INPUT MATERIAL -
╔══

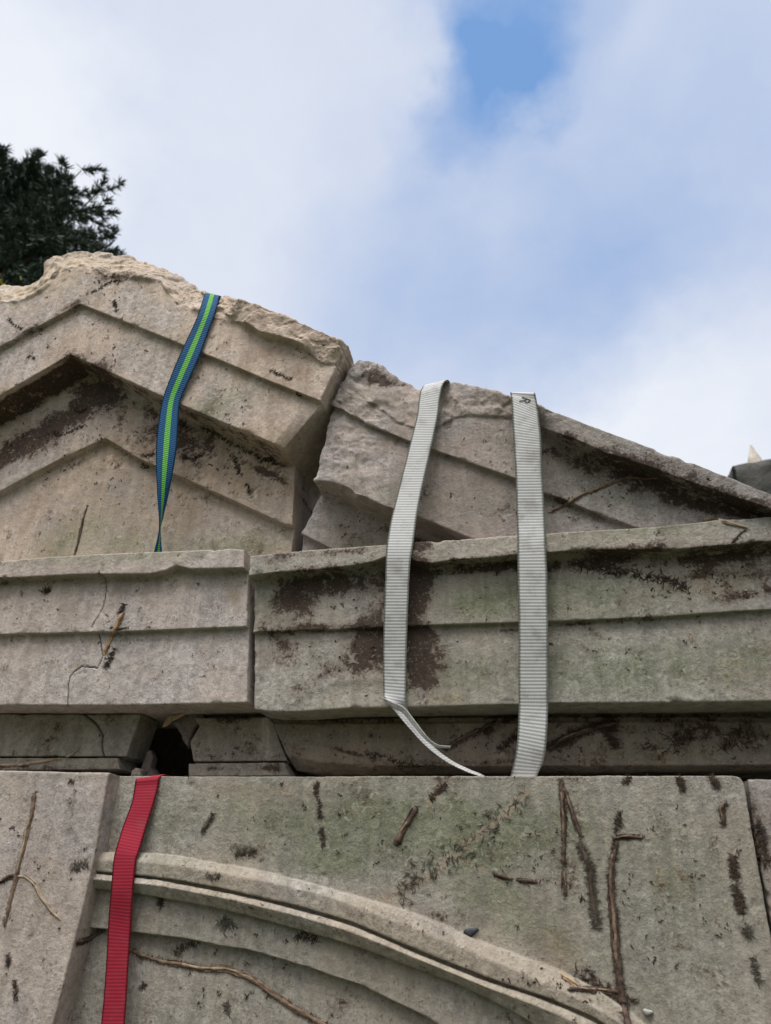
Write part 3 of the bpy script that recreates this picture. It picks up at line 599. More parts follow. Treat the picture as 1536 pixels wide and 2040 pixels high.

╚══
╔══

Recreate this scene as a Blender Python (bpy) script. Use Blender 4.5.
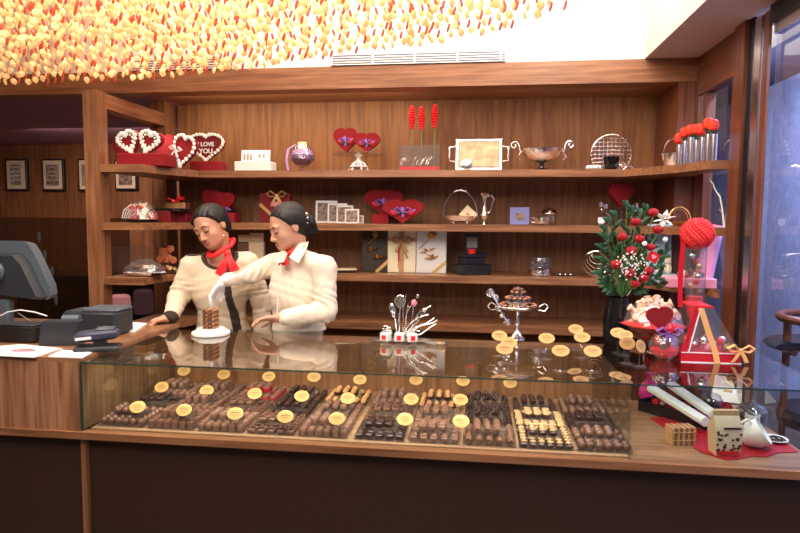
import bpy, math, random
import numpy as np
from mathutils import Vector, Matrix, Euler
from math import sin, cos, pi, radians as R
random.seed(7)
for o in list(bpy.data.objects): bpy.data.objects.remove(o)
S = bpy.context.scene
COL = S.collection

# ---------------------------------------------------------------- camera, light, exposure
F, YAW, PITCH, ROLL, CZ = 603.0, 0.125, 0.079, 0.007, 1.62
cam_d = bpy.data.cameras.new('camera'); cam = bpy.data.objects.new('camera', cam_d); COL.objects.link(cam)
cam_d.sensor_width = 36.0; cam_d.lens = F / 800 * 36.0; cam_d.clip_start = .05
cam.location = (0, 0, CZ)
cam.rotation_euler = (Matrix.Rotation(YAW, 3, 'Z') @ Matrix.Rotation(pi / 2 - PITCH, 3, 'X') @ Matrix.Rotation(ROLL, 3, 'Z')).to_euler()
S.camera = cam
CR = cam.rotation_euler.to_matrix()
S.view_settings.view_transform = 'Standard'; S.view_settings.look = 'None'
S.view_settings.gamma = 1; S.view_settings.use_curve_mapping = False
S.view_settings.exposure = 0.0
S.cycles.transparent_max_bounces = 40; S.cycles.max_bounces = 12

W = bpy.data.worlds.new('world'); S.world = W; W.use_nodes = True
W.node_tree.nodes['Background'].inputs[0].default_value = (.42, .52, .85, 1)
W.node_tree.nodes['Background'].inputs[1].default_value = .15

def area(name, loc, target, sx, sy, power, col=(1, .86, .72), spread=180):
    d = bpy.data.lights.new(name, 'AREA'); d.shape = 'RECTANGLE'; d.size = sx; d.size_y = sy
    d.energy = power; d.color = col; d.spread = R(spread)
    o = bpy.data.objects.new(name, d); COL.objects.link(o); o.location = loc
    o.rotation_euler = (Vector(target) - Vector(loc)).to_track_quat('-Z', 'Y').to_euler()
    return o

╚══

REQUIREMENT - Repeat exactly, and only, the lines from the one containing "Recreate this scene" through the one containing "W.node_tree.nodes['Background'].inputs[1].default_value = .15", both included, without the pictures.

SOLUTION FOR THIS PROBLEM -
Recreate this scene as a Blender Python (bpy) script. Use Blender 4.5.
import bpy, math, random
import numpy as np
from mathutils import Vector, Matrix, Euler
from math import sin, cos, pi, radians as R
random.seed(7)
for o in list(bpy.data.objects): bpy.data.objects.remove(o)
S = bpy.context.scene
COL = S.collection

# ---------------------------------------------------------------- camera, light, exposure
F, YAW, PITCH, ROLL, CZ = 603.0, 0.125, 0.079, 0.007, 1.62
cam_d = bpy.data.cameras.new('camera'); cam = bpy.data.objects.new('camera', cam_d); COL.objects.link(cam)
cam_d.sensor_width = 36.0; cam_d.lens = F / 800 * 36.0; cam_d.clip_start = .05
cam.location = (0, 0, CZ)
cam.rotation_euler = (Matrix.Rotation(YAW, 3, 'Z') @ Matrix.Rotation(pi / 2 - PITCH, 3, 'X') @ Matrix.Rotation(ROLL, 3, 'Z')).to_euler()
S.camera = cam
CR = cam.rotation_euler.to_matrix()
S.view_settings.view_transform = 'Standard'; S.view_settings.look = 'None'
S.view_settings.gamma = 1; S.view_settings.use_curve_mapping = False
S.view_settings.exposure = 0.0
S.cycles.transparent_max_bounces = 40; S.cycles.max_bounces = 12

W = bpy.data.worlds.new('world'); S.world = W; W.use_nodes = True
W.node_tree.nodes['Background'].inputs[0].default_value = (.42, .52, .85, 1)
W.node_tree.nodes['Background'].inputs[1].default_value = .15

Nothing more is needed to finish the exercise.